--- Exercise task ---
Repeat the lines below exactly as they appear, but leave out the images.

*-*-*

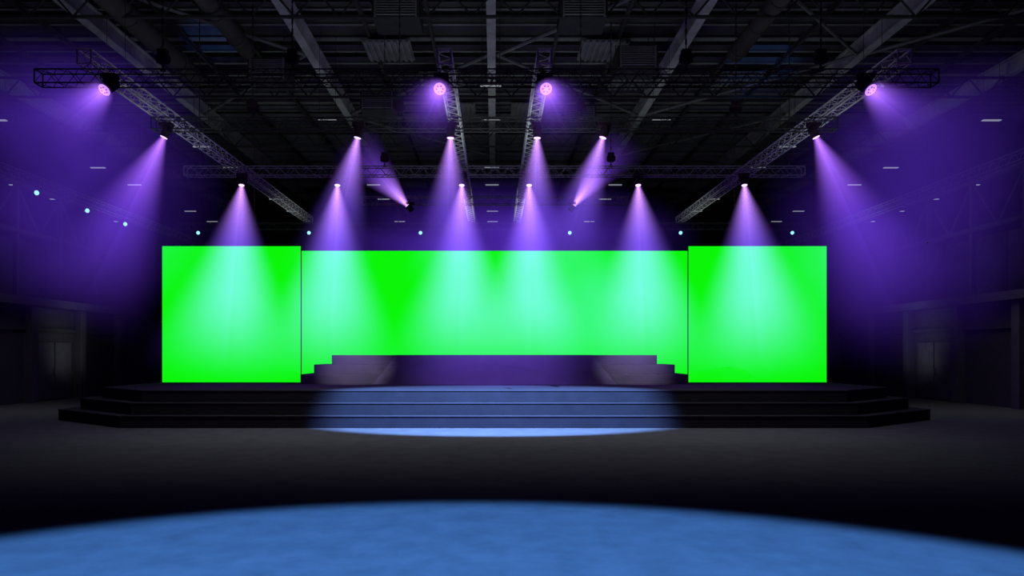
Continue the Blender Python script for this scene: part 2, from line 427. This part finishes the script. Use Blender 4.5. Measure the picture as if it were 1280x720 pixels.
# ------------------------------------------------------------ side galleries
def gallery(sx, label):
    e = obj('side_gallery', None, (sx*16.5,30,0), label=label, category='gallery')
    fa = MB()
    fa.box((sx*1.5,0,1.7),(3.0,22,3.4))
    obj('body', fa.mesh('gallery_body', M_gal, 0.02), parent=e)
    sl_ = MB().box((sx*1.3,0,3.55),(3.6,22.4,0.28)).box((sx*-0.06,0,2.6),(0.1,22,0.12)).mesh('gallery_slab', M_gal)
    obj('slab', sl_, parent=e)
    pm = MB().box((0,0,1.7),(0.3,0.35,3.4)).mesh('gallery_pillar', M_gal2, 0.01)
    for i in range(8): obj('pillar', pm, (sx*-0.15,-10.6+i*3.0,0), e)
    dm = MB().box((0,-0.52,1.1),(0.06,0.98,2.1)).box((0,0.52,1.1),(0.06,0.98,2.1)).box((-sx*0.05,-0.1,1.05),(0.04,0.04,0.3)).mesh('gallery_door', M_gal2)
    for i in range(0,7,2): obj('door', dm, (sx*-0.05,-9.1+i*3.0,0), e)
    ub = MB().box((sx*2.9,0,5.0),(0.2,22,2.7))
    for i in range(12): ub.box((sx*2.78,-10.5+i*1.9,5.0),(0.06,0.08,2.7))
    obj('upper_wall', ub.mesh('gallery_upper', M_gal), parent=e)
    fr = MB()
    for z in (6.4,8.2): fr.box((0,0,z),(0.2,22,0.16))
    for i in range(17):
        y = -11+i*1.375
        if i % 2 == 0: fr.box((0,y,5.95),(0.16,0.16,4.6))
        if i < 16:
            a, b = (6.4,8.2) if i % 2 else (8.2,6.4)
            fr.tube((0,y,a),(0,y+1.375,b),0.05,6)
    obj('steel_frame', fr.mesh('gallery_frame', M_gal), (sx*1.6,0,0), e)
gallery(-1,'dark two-level side gallery with doors, pillars and steel framing')
gallery(1,'dark two-level side gallery with doors, pillars and steel framing')

# ------------------------------------------------------------ haze glow, painted as emissive volumes
def haze(x, y, z, rx, ry, rz_, col, s):
    import bmesh
    bm = bmesh.new(); bmesh.ops.create_icosphere(bm, subdivisions=3, radius=1.0)
    me = bpy.data.meshes.new('haze'); bm.to_mesh(me); bm.free()
    me.materials.append(mat_haze('haze', col, s))
    o = obj('haze_glow', me, (x,y,z), label='soft violet stage haze with its glow painted in', category='haze', kind='stuff')
    o.scale = (rx,ry,rz_)
V = (0.17,0.05,0.95)
haze(-10.4,18,5.8,4.0,2.4,3.7,V,0.07)
haze(10.2,18,5.1,3.8,2.4,4.2,V,0.07)
haze(-10.0,16.5,7.4,3.6,2.0,1.9,V,0.06)
haze(10.2,16.5,7.0,3.6,2.0,1.9,V,0.035)
haze(0.3,27.5,6.0,8.0,2.3,2.8,V,0.13)
haze(2.7,21.9,3.2,2.6,0.9,2.6,(0.17,0.12,0.95),0.20)  # added wash painting beam light over the centre screen

# ------------------------------------------------------------ lights
def spot(name, loc, target, energy, col, angle, blend, size=0.1, sx=1.0):
    l = bpy.data.lights.new(name,'SPOT'); l.energy = energy; l.color = col
    l.spot_size = math.radians(angle); l.spot_blend = blend; l.shadow_soft_size = size
    o = bpy.data.objects.new(name, l); o.location = loc
    d = Vector(target)-Vector(loc)
    o.rotation_euler = d.to_track_quat('-Z','Y').to_euler()
    o.scale = (sx,1,1)
    COL.objects.link(o); return o
def area(name, loc, target, energy, col, sx, sy, spread=180):
    l = bpy.data.lights.new(name,'AREA'); l.energy = energy; l.color = col
    l.shape = 'RECTANGLE'; l.size = sx; l.size_y = sy; l.spread = math.radians(spread)
    o = bpy.data.objects.new(name, l); o.location = loc
    d = Vector(target)-Vector(loc)
    o.rotation_euler = d.to_track_quat('-Z','Y').to_euler()
    COL.objects.link(o); return o
WG = 1/G
spot('blue_wash', (-0.3,1.65,11.0), (-0.3,1.65,0), 9000, (0.26,0.82*WG,2.6), 2*math.degrees(math.atan(6.85/11)), 0.14, 0.1)
spot('blue_front', (0,14.1,6.6), (0,17.35,0.0), 14500, (0.25,0.47*WG,1.3), 42, 0.38, 0.08, 1.72)
for x in (-7.28,-4.52,-0.94,1.0,4.14,7.2):
    spot('violet_down', (x,20.6,6.2), (x,19.6,0.84), 380, (0.38,0.14,1.0), 50, 1.0, 0.05)
spot('violet_riser', (0,17.2,6.4), (0,21.2,1.0), 3600, (0.24,0.13*WG,1.0), 50, 1.0, 0.05)
for x in (-3.9,3.9):
    spot('mauve_riser_fill', (x*1.12,18.6,4.6), (x*1.05,21.3,1.2), 2000, (0.52,0.47*WG,0.74), 34, 1.0, 0.05)  # unseen spots added for a pale sheen on the platform sides
for y in (17, 27):
    for x in (-9, 0, 9):
        area('roof_fill', (x,y,6.1), (x,y+1,13), 46 if x else 90, (0.9,1.08*WG,0.92), 5, 3)  # unseen fill added to brighten the roof steel and trusses
spot('blue_glint', (7.2,20,7.4), (9.6,26,12.0), 700, (0.08,0.30*WG,1.2), 22, 0.8, 0.05)
spot('blue_glint', (-7.2,19,7.4), (-9.4,24,12.0), 600, (0.08,0.30*WG,1.2), 18, 0.8, 0.05)
area('floor_soft', (0,15,10.5), (0,15.5,0), 130, (0.93,0.93*WG,0.98), 16, 2, 70)
for sx in (-1,1):
    area('side_soft', (sx*13,21,6.3), (sx*15.0,21,0), 24, (0.95,0.93*WG,1.03), 3, 4, 120)
    area('side_frame_fill', (sx*14,27,4.6), (sx*18.5,28,7.0), 13, (0.92,0.98*WG,1.06), 1.5, 8, 160)  # unseen fill added to lift the gallery steel frame
w = bpy.data.worlds.new('w'); S.world = w; w.use_nodes = True
w.node_tree.nodes['Background'].inputs[0].default_value = (0.0,0.0,0.0,1)

# ------------------------------------------------------------ camera
c = bpy.data.cameras.new('camera'); co = bpy.data.objects.new('camera', c)
c.sensor_width = 36; c.lens = 900/1280*36
c.shift_x = 22/1280; c.shift_y = 83/1280
co.location = (0,0,1.7); co.rotation_euler = (math.pi/2,0,0)
COL.objects.link(co); S.camera = co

*-*-*

--- Right answer ---
Continue the Blender Python script for this scene: part 2, from line 427. This part finishes the script. Use Blender 4.5. Measure the picture as if it were 1280x720 pixels.
# ------------------------------------------------------------ side galleries
def gallery(sx, label):
    e = obj('side_gallery', None, (sx*16.5,30,0), label=label, category='gallery')
    fa = MB()
    fa.box((sx*1.5,0,1.7),(3.0,22,3.4))
    obj('body', fa.mesh('gallery_body', M_gal, 0.02), parent=e)
    sl_ = MB().box((sx*1.3,0,3.55),(3.6,22.4,0.28)).box((sx*-0.06,0,2.6),(0.1,22,0.12)).mesh('gallery_slab', M_gal)
    obj('slab', sl_, parent=e)
    pm = MB().box((0,0,1.7),(0.3,0.35,3.4)).mesh('gallery_pillar', M_gal2, 0.01)
    for i in range(8): obj('pillar', pm, (sx*-0.15,-10.6+i*3.0,0), e)
    dm = MB().box((0,-0.52,1.1),(0.06,0.98,2.1)).box((0,0.52,1.1),(0.06,0.98,2.1)).box((-sx*0.05,-0.1,1.05),(0.04,0.04,0.3)).mesh('gallery_door', M_gal2)
    for i in range(0,7,2): obj('door', dm, (sx*-0.05,-9.1+i*3.0,0), e)
    ub = MB().box((sx*2.9,0,5.0),(0.2,22,2.7))
    for i in range(12): ub.box((sx*2.78,-10.5+i*1.9,5.0),(0.06,0.08,2.7))
    obj('upper_wall', ub.mesh('gallery_upper', M_gal), parent=e)
    fr = MB()
    for z in (6.4,8.2): fr.box((0,0,z),(0.2,22,0.16))
    for i in range(17):
        y = -11+i*1.375
        if i % 2 == 0: fr.box((0,y,5.95),(0.16,0.16,4.6))
        if i < 16:
            a, b = (6.4,8.2) if i % 2 else (8.2,6.4)
            fr.tube((0,y,a),(0,y+1.375,b),0.05,6)
    obj('steel_frame', fr.mesh('gallery_frame', M_gal), (sx*1.6,0,0), e)
gallery(-1,'dark two-level side gallery with doors, pillars and steel framing')
gallery(1,'dark two-level side gallery with doors, pillars and steel framing')

# ------------------------------------------------------------ haze glow, painted as emissive volumes
def haze(x, y, z, rx, ry, rz_, col, s):
    import bmesh
    bm = bmesh.new(); bmesh.ops.create_icosphere(bm, subdivisions=3, radius=1.0)
    me = bpy.data.meshes.new('haze'); bm.to_mesh(me); bm.free()
    me.materials.append(mat_haze('haze', col, s))
    o = obj('haze_glow', me, (x,y,z), label='soft violet stage haze with its glow painted in', category='haze', kind='stuff')
    o.scale = (rx,ry,rz_)
V = (0.17,0.05,0.95)
haze(-10.4,18,5.8,4.0,2.4,3.7,V,0.07)
haze(10.2,18,5.1,3.8,2.4,4.2,V,0.07)
haze(-10.0,16.5,7.4,3.6,2.0,1.9,V,0.06)
haze(10.2,16.5,7.0,3.6,2.0,1.9,V,0.035)
haze(0.3,27.5,6.0,8.0,2.3,2.8,V,0.13)
haze(2.7,21.9,3.2,2.6,0.9,2.6,(0.17,0.12,0.95),0.20)  # added wash painting beam light over the centre screen

# ------------------------------------------------------------ lights
def spot(name, loc, target, energy, col, angle, blend, size=0.1, sx=1.0):
    l = bpy.data.lights.new(name,'SPOT'); l.energy = energy; l.color = col
    l.spot_size = math.radians(angle); l.spot_blend = blend; l.shadow_soft_size = size
    o = bpy.data.objects.new(name, l); o.location = loc
    d = Vector(target)-Vector(loc)
    o.rotation_euler = d.to_track_quat('-Z','Y').to_euler()
    o.scale = (sx,1,1)
    COL.objects.link(o); return o
def area(name, loc, target, energy, col, sx, sy, spread=180):
    l = bpy.data.lights.new(name,'AREA'); l.energy = energy; l.color = col
    l.shape = 'RECTANGLE'; l.size = sx; l.size_y = sy; l.spread = math.radians(spread)
    o = bpy.data.objects.new(name, l); o.location = loc
    d = Vector(target)-Vector(loc)
    o.rotation_euler = d.to_track_quat('-Z','Y').to_euler()
    COL.objects.link(o); return o
WG = 1/G
spot('blue_wash', (-0.3,1.65,11.0), (-0.3,1.65,0), 9000, (0.26,0.82*WG,2.6), 2*math.degrees(math.atan(6.85/11)), 0.14, 0.1)
spot('blue_front', (0,14.1,6.6), (0,17.35,0.0), 14500, (0.25,0.47*WG,1.3), 42, 0.38, 0.08, 1.72)
for x in (-7.28,-4.52,-0.94,1.0,4.14,7.2):
    spot('violet_down', (x,20.6,6.2), (x,19.6,0.84), 380, (0.38,0.14,1.0), 50, 1.0, 0.05)
spot('violet_riser', (0,17.2,6.4), (0,21.2,1.0), 3600, (0.24,0.13*WG,1.0), 50, 1.0, 0.05)
for x in (-3.9,3.9):
    spot('mauve_riser_fill', (x*1.12,18.6,4.6), (x*1.05,21.3,1.2), 2000, (0.52,0.47*WG,0.74), 34, 1.0, 0.05)  # unseen spots added for a pale sheen on the platform sides
for y in (17, 27):
    for x in (-9, 0, 9):
        area('roof_fill', (x,y,6.1), (x,y+1,13), 46 if x else 90, (0.9,1.08*WG,0.92), 5, 3)  # unseen fill added to brighten the roof steel and trusses
spot('blue_glint', (7.2,20,7.4), (9.6,26,12.0), 700, (0.08,0.30*WG,1.2), 22, 0.8, 0.05)
spot('blue_glint', (-7.2,19,7.4), (-9.4,24,12.0), 600, (0.08,0.30*WG,1.2), 18, 0.8, 0.05)
area('floor_soft', (0,15,10.5), (0,15.5,0), 130, (0.93,0.93*WG,0.98), 16, 2, 70)
for sx in (-1,1):
    area('side_soft', (sx*13,21,6.3), (sx*15.0,21,0), 24, (0.95,0.93*WG,1.03), 3, 4, 120)
    area('side_frame_fill', (sx*14,27,4.6), (sx*18.5,28,7.0), 13, (0.92,0.98*WG,1.06), 1.5, 8, 160)  # unseen fill added to lift the gallery steel frame
w = bpy.data.worlds.new('w'); S.world = w; w.use_nodes = True
w.node_tree.nodes['Background'].inputs[0].default_value = (0.0,0.0,0.0,1)

# ------------------------------------------------------------ camera
c = bpy.data.cameras.new('camera'); co = bpy.data.objects.new('camera', c)
c.sensor_width = 36; c.lens = 900/1280*36
c.shift_x = 22/1280; c.shift_y = 83/1280
co.location = (0,0,1.7); co.rotation_euler = (math.pi/2,0,0)
COL.objects.link(co); S.camera = co